Même si l’heure de la tête d’affiche l’édition 2022 de Rock en Seine approche à grands pas, il faut faire un crochet par la scène Cascade pour se prendre une baffe bienvenue offerte par Fontaines D.C.
A cette heure-ci le festival est plein à craquer. Trop dirons certains, puisqu’il devient difficile de s’offrir une bonne place pour profiter pleinement du show. De même les queues pour s’acheter à boire ou à manger s’étirent à l’infini. Il faut compter plus d’une heure pour se sustenter, de quoi frustrer certains festivaliers.

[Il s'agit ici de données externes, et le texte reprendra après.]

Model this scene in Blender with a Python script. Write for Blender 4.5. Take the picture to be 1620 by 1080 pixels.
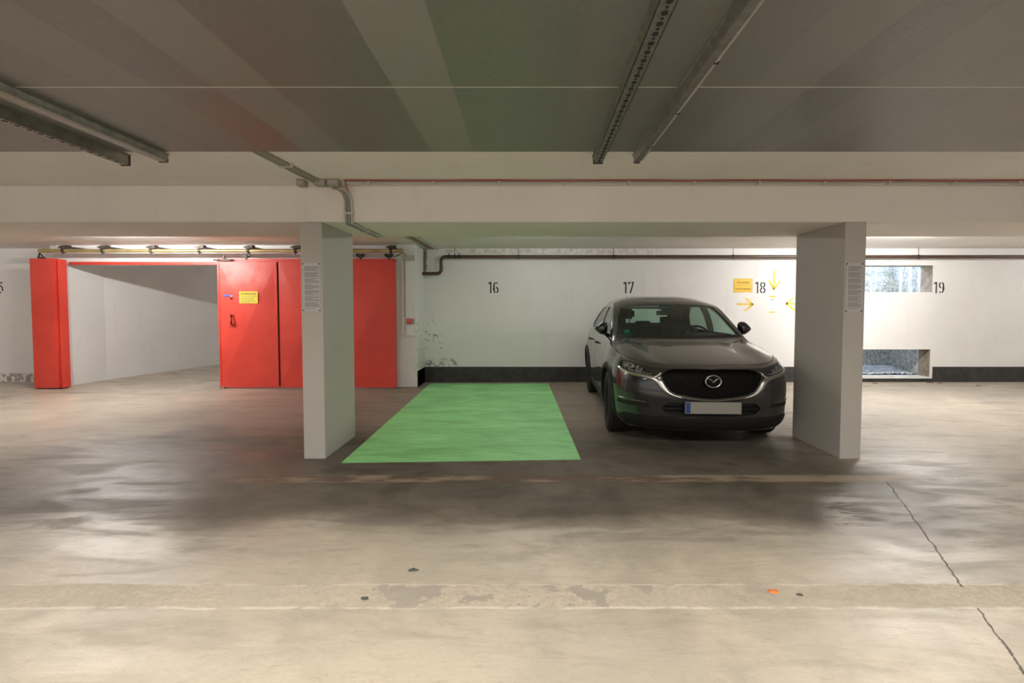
import bpy, bmesh, math, random
from mathutils import Vector, Matrix
from mathutils.bvhtree import BVHTree
random.seed(7)
PI = math.pi
C = bpy.context.scene.collection
for o in list(bpy.data.objects): bpy.data.objects.remove(o)

# ------------------------------------------------------------------ camera
SC = bpy.context.scene
cd = bpy.data.cameras.new('camera'); cam = bpy.data.objects.new('camera', cd); C.objects.link(cam)
cd.sensor_width = 36.0; cd.lens = 800/1620*36.0
cam.location = (0, 0, 1.38); cam.rotation_euler = (math.radians(90-2.35), 0, 0)
cd.shift_x = -20/1620; cd.shift_y = -20.1/1620
cd.clip_end = 100
SC.camera = cam
SC.view_settings.view_transform = 'Standard'; SC.view_settings.look = 'None'
SC.view_settings.gamma = 1; SC.view_settings.exposure = 0.0
SC.view_settings.use_curve_mapping = False
# ------------------------------------------------------------------ light
w = bpy.data.worlds.new('world'); SC.world = w; w.use_nodes = True
w.node_tree.nodes['Background'].inputs[0].default_value = (1.0, 0.95, 0.89, 1)
w.node_tree.nodes['Background'].inputs[1].default_value = 0.85
def area(name, loc, size, power, color, rot=(0, 0, 0), spread=180):
    l = bpy.data.lights.new(name, 'AREA'); l.shape = 'RECTANGLE'; l.size, l.size_y = size
    l.energy = power; l.color = color; l.spread = math.radians(spread)
    o = bpy.data.objects.new(name, l); o.location = loc; o.rotation_euler = rot; C.objects.link(o); return o
WARM = (1.0, 0.935, 0.84)
COOL = (1.0, 0.96, 0.92)
for lx_, lp_ in ((-4.3, 38), (-1.4, 64), (1.5, 62), (4.6, 30)):
    area('aisle_light', (lx_, 0.6, 2.36), (1.3, .14), lp_, WARM, rot=(math.radians(15), 0, 0), spread=145)
area('shaft_daylight', (6.6, 10.1, 2.47), (1.9, .5), 36, (0.62, 0.76, 1.0))

# ------------------------------------------------------------------ materials
def mat(name, col, rough=.6, metal=0.0, var=0.0, scale=6.0, bump=0.0, bscale=60.0, coat=0.0, spec=.5, col2=None, detail=6):
    m = bpy.data.materials.new(name); m.use_nodes = True
    nt = m.node_tree; b = nt.nodes['Principled BSDF']; L = nt.links
    b.inputs['Roughness'].default_value = rough; b.inputs['Metallic'].default_value = metal
    b.inputs['Coat Weight'].default_value = coat; b.inputs['Coat Roughness'].default_value = .06
    b.inputs['Specular IOR Level'].default_value = spec
    tc = nt.nodes.new('ShaderNodeTexCoord')
    n = nt.nodes.new('ShaderNodeTexNoise'); n.inputs['Scale'].default_value = scale; n.inputs['Detail'].default_value = detail
    L.new(tc.outputs['Object'], n.inputs['Vector'])
    r = nt.nodes.new('ShaderNodeValToRGB')
    c2 = col2 or tuple(max(0, c*(1-var)) for c in col)
    r.color_ramp.elements[0].position = .35; r.color_ramp.elements[1].position = .65
    r.color_ramp.elements[0].color = (*c2, 1); r.color_ramp.elements[1].color = (*col, 1)
    L.new(n.outputs['Fac'], r.inputs['Fac']); L.new(r.outputs['Color'], b.inputs['Base Color'])
    if bump:
        n2 = nt.nodes.new('ShaderNodeTexNoise'); n2.inputs['Scale'].default_value = bscale; n2.inputs['Detail'].default_value = 4
        L.new(tc.outputs['Object'], n2.inputs['Vector'])
        bp = nt.nodes.new('ShaderNodeBump'); bp.inputs['Strength'].default_value = bump; bp.inputs['Distance'].default_value = .01
        L.new(n2.outputs['Fac'], bp.inputs['Height']); L.new(bp.outputs['Normal'], b.inputs['Normal'])
    return m

class NG:
    """small node-graph helper working on world position"""
    def __init__(s, name):
        s.m = bpy.data.materials.new(name); s.m.use_nodes = True; s.nt = s.m.node_tree
        s.b = s.nt.nodes['Principled BSDF']
        g = s.nt.nodes.new('ShaderNodeNewGeometry'); s.pos = g.outputs['Position']
        sp = s.nt.nodes.new('ShaderNodeSeparateXYZ'); s.nt.links.new(s.pos, sp.inputs[0])
        s.x, s.y, s.z = sp.outputs
    def set(s, sock, v):
        if isinstance(v, bpy.types.NodeSocket): s.nt.links.new(v, sock)
        elif isinstance(v, tuple) and sock.type == 'RGBA': sock.default_value = (*v[:3], 1)
        else: sock.default_value = v
    def math(s, op, a, b=0.0, clamp=False):
        n = s.nt.nodes.new('ShaderNodeMath'); n.operation = op; n.use_clamp = clamp
        s.set(n.inputs[0], a); s.set(n.inputs[1], b); return n.outputs[0]
    def noise(s, scale, detail=5, rough=.55, stretch=None, off=0.0, dist=0.0):
        n = s.nt.nodes.new('ShaderNodeTexNoise'); n.inputs['Scale'].default_value = scale
        n.inputs['Detail'].default_value = detail; n.inputs['Roughness'].default_value = rough; n.inputs['Distortion'].default_value = dist
        mp = s.nt.nodes.new('ShaderNodeMapping'); s.nt.links.new(s.pos, mp.inputs['Vector'])
        mp.inputs['Location'].default_value = (off, off*.7, off*.3)
        if stretch: mp.inputs['Scale'].default_value = stretch
        s.nt.links.new(mp.outputs[0], n.inputs['Vector']); return n.outputs['Fac']
    def ramp(s, v, lo, hi):          # smooth 0..1 step
        n = s.nt.nodes.new('ShaderNodeMapRange'); n.interpolation_type = 'SMOOTHSTEP'
        s.set(n.inputs['Value'], v); n.inputs['From Min'].default_value = lo; n.inputs['From Max'].default_value = hi
        return n.outputs['Result']
    def band(s, v, a, b, soft):      # 1 inside a..b
        u = s.ramp(v, a-soft, a+soft); d = s.ramp(v, b-soft, b+soft)
        return s.math('MULTIPLY', u, s.math('SUBTRACT', 1.0, d))
    def mul(s, a, b): return s.math('MULTIPLY', a, b)
    def mix(s, f, a, b):
        n = s.nt.nodes.new('ShaderNodeMix'); n.data_type = 'RGBA'
        s.set(n.inputs[0], f); s.set(n.inputs[6], a); s.set(n.inputs[7], b); return n.outputs[2]
    def bump(s, h, strength, dist=.01):
        n = s.nt.nodes.new('ShaderNodeBump'); n.inputs['Strength'].default_value = strength; n.inputs['Distance'].default_value = dist
        s.set(n.inputs['Height'], h); s.nt.links.new(n.outputs[0], s.b.inputs['Normal'])

def floor_material():
    g = NG('stained_concrete'); big = g.noise(.45, 4, off=3); mid = g.noise(2.2, 7, .6, (1, .8, 1), 11, .6)
    streak = g.noise(2.6, 8, .65, (.45, 1.7, 1), 5, .8); fine = g.noise(45, 5, .7); vf = g.noise(190, 3, .7)
    c = g.mix(g.ramp(big, .35, .65), (.40, .355, .29), (.47, .42, .345))
    c = g.mix(g.ramp(mid, .38, .7), c, (.54, .475, .385))
    c = g.mix(g.mul(g.ramp(streak, .5, .68), g.math('ADD', .28, g.mul(g.ramp(g.y, 2.7, 3.1), .35))), c, (.235, .205, .17))
    c = g.mix(g.mul(g.ramp(fine, .5, .75), .35), c, (.30, .265, .215)); mo = g.noise(11, 7, .78, (.6, 1.5, 1), 33, .5); c = g.mix(g.mul(g.ramp(mo, .5, .72), .5), c, (.29, .25, .20)); c = g.mix(g.mul(g.ramp(mo, .48, .28), .4), c, (.58, .53, .45))
    # darker zone of the bay mouth and drive lane, less dark further in
    wob = g.math('SUBTRACT', g.noise(.9, 4, off=20), .5)
    yy = g.math('ADD', g.y, g.mul(wob, 1.0)); xx = g.math('ADD', g.x, g.mul(g.math('SUBTRACT', g.noise(1.1, 4, off=31), .5), 2.0))
    oil = g.mul(g.band(yy, 3.12, 9.6, .26), g.band(xx, -4.6, 3.0, .9))
    dark_mix = g.mul(oil, g.math('ADD', .66, g.mul(g.ramp(mid, .3, .7), .22)))
    c = g.mix(dark_mix, c, g.mix(g.ramp(yy, 5.0, 6.4), (.034, .028, .021), (.25, .21, .175)))
    patch = g.mul(g.band(xx, -8.0, 8.0, .5), g.mul(g.band(yy, 2.9, 5.0, .4), g.ramp(streak, .42, .6)))
    c = g.mix(g.mul(patch, .45), c, (.20, .175, .15))
    # pale patch beside the crack
    wx = g.math('SUBTRACT', g.noise(9, 5, .7, off=2), .5)
    lx = g.math('SUBTRACT', g.x, g.math('ADD', 1.021, g.mul(g.y, .469)))
    lx = g.math('ADD', lx, g.mul(wx, .10))
    pale_patch = g.mul(g.band(lx, -.55, .10, .12), g.mul(g.band(g.y, 2.95, 3.75, .2), g.ramp(streak, .44, .56)))
    c = g.mix(g.mul(pale_patch, .7), c, (.62, .58, .56))
    # repair strip across the lane
    w2 = g.math('SUBTRACT', g.noise(4, 6, .7, off=9), .5)
    ys = g.math('ADD', g.y, g.mul(w2, .055))
    sx = g.band(g.math('ADD', g.x, g.mul(w2, 1.6)), -2.5, 30, .5)
    st = g.mul(g.band(ys, 2.275, 2.475, .006), sx)
    rub = g.noise(38, 6, .75, off=4); pl = g.noise(4.5, 4, .6, off=44)
    sc = g.mix(g.ramp(rub, .38, .66), (.44, .38, .305), (.60, .53, .43))
    plug = g.mul(g.ramp(pl, .56, .575), g.band(g.x, -.9, 1.3, .1))
    sc = g.mix(plug, sc, (.35, .315, .27))
    c = g.mix(g.mul(st, g.math('ADD', .35, g.mul(g.ramp(g.noise(1.7, 4, .6, off=77), .4, .6), .45))), c, sc)
    edge = g.mul(sx, g.math('ADD', g.band(ys, 2.265, 2.285, .005), g.band(ys, 2.465, 2.48, .005)))
    c = g.mix(g.mul(edge, g.mul(g.ramp(g.noise(5, 4, off=8), .42, .56), .55)), c, (.72, .65, .55))
    # second, narrow strip at the bay mouth
    st2 = g.mul(g.band(ys, 3.96, 4.13, .015), g.band(g.x, -2.3, 12, .2))
    tone = g.mix(g.ramp(g.noise(3, 5, .6, (.6, 2, 1), 15), .42, .6), (.15, .11, .08), (.42, .34, .26))
    c = g.mix(g.mul(st2, .7), c, tone)
    ln = g.mul(g.band(ys, 3.94, 3.955, .006), g.band(g.x, -1.0, 12, .2)); c = g.mix(g.mul(ln, .5), c, (.10, .08, .065))
    # crack
    lw = g.math('SUBTRACT', g.x, g.math('ADD', 1.021, g.mul(g.y, .469)))
    lw = g.math('ADD', lw, g.mul(g.math('SUBTRACT', g.noise(7, 6, .7, off=60), .5), .07))
    ck = g.mul(g.band(lw, -.004, .004, .003), g.math('SUBTRACT', g.band(g.y, -5, 3.95, .01), g.band(g.y, 2.27, 2.45, .01)))
    c = g.mix(g.mul(ck, .9), c, (.05, .04, .035))
    c = g.mix(g.mul(g.ramp(vf, .55, .8), .18), c, (.18, .16, .13))
    g.set(g.b.inputs['Base Color'], c)
    ro = g.math('ADD', .36, g.mul(g.ramp(streak, .4, .68), .22)); ro = g.math('ADD', ro, g.mul(st, .3)); ro = g.math('ADD', ro, g.mul(oil, .10)); ro = g.math('SUBTRACT', ro, g.mul(g.mul(g.band(xx, -5.2, -2.2, .6), g.band(g.y, 2.9, 5.0, .4)), g.mul(g.ramp(streak, .62, .4), .07)))
    g.set(g.b.inputs['Roughness'], ro); g.set(g.b.inputs['Specular IOR Level'], g.math('SUBTRACT', .5, g.mul(g.mul(oil, g.band(xx, -2.4, 3.4, .6)), .46)))
    h = g.math('ADD', g.math('ADD', g.mul(streak, .9), g.mul(mo, .35)), g.math('ADD', g.mul(rub, g.math('ADD', .12, g.mul(st, .5))), g.mul(ck, -2.0)))
    g.bump(h, .5, .012)
    return g.m

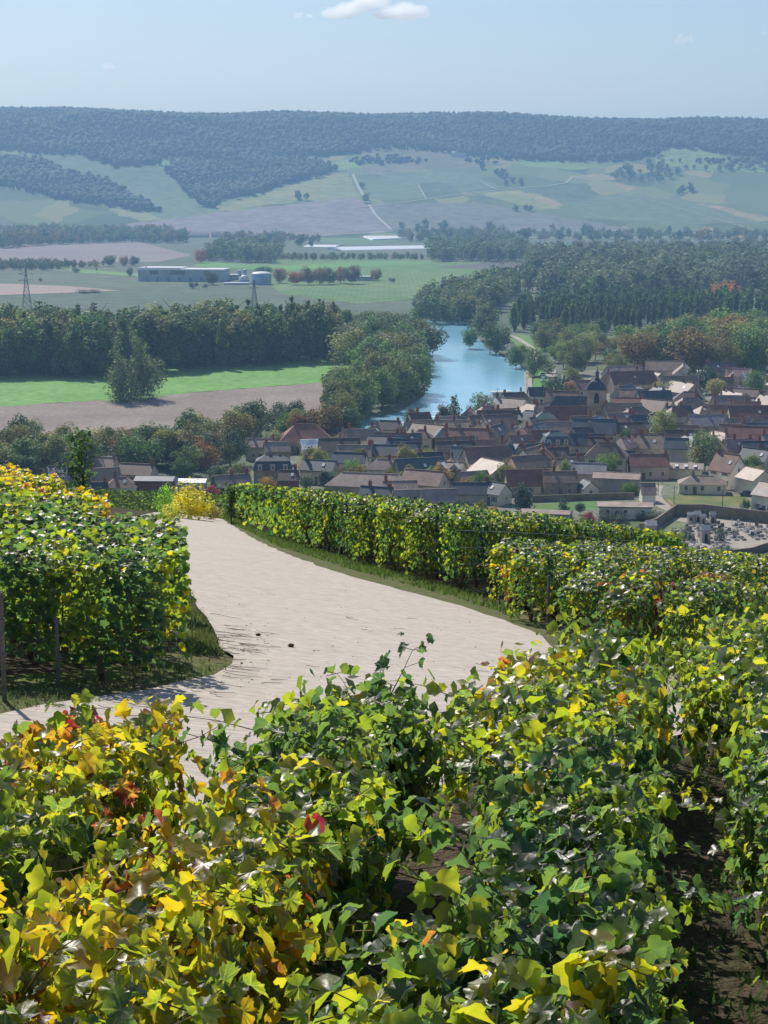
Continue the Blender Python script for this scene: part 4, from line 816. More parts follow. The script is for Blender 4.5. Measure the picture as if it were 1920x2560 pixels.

Le groupe de Grian Chatten lui, permet de sublimer l’instant. La machine à tubes post punk dont l’immense « Skinty Fia » est sorti cette année ne laissent pas une minute de répit à l’assistance qui se prend tornade de perfection sur tornade de perfection. Le son est bon, l’énergie est aussi bien distillée lorsqu’elle est en retenue que balancée sur le public. « Jackie Down the line » met tout le monde d’accord alors que la troupe aux dress code noir et blanc (avec quand même un pantalon de jogging, on est pas là pour s’occuper de la mode) se donne avec une intensité sans limite. Il faudra absolument revoir la troupe de Dublin, sûrement dans des conditions permettant de mieux voir la scène pour mieux s’imprégner de leur étrange perfection.
Une chaleur « Arctic »
Ladies & gentlemen, c’est la troupe d’Arctic Monkeys que vous vouliez ? Eh bien, la voici. D’ailleurs vous êtes bien nombreux. Autour de la Grande Scène, tout le festival se presse, en masse, en foule compacte, très vite, il est impossible de bouger, tous les yeux sont là, rivés sur scène, c’est bien eux, la troupe d’Alex Turner est de retour. Le beau gosse d’avis général a la coupe de cheveux idéalement rock galvanise la foule. Pour mettre tout le monde dans le bain, la formation balance tout de suite les hostilités avec son plus grand titre « Do I wanna know ? ». La chose a le mérite de mettre le parc de Saint-Cloud entier d’accord alors que tout le monde chante. Avant IDLES, avant Fontaines D.C … le rock anglais avait déjà vécu un revival au début des années 2000 et la troupe y était franchement pour quelque chose. Alors pour certains, le moment évoque une nostalgie parfaite, pour d’autres qui les découvrent en live, l’instant à l’étoffe du concert culte.
A tel point qu’il en devient aisé d’oublier les défaut : un son qui n’est pas parfait, une performance un brin statique, pour se concentrer sur l’essentiel : l’union que sait provoquer Arctic Monkeys. Leur répertoire se dessine avec élégance et quand les singles arrivent comme c’est le cas pour « I Bet you look good o the dancefloor » ils ne font que galvaniser ce qui existe déjà : un cohésion unanime et un chant d’une audience presque en continue. Exit, les pogos, par manque de place peut-être alors que la foule ondule franchement. Notre chanteur façon crooner la joue séducteur fatal, et profite de la justesse de son équipe pour séduire sans avoir à sauter partout. Les yeux brillent et des vagues d’amour profond accueillent le « Nouvelle chanson » comme introduite en français dans le texte, extrait de l’album « The Car » à paraître en octobre et annoncé la veille. Pas besoin de forcer à priori pour convaincre quand on atteint ce niveau de notoriété. « R U Mine » conclut ce set d’une heure et demie. A l’instar d’un autre groupe qui avait révolutionné le rock en son temps The Strokes, Arctic Monkeys n’est pas une bête de scène, pas plus qu’un objet curieux de festival. Le groupe a atteint il y a longtemps son statut d’indiscutable super star, d’objet iconique à voir et revoir pour sa qualité de compositions et pour la magie qu’il distille. « R U Mine ? » le public répond un grand oui, à moins que l’inverse ne soit vrai et que le groupe n’appartienne à l’ADN d’une audience qui les chérie comme le sang de ses veines.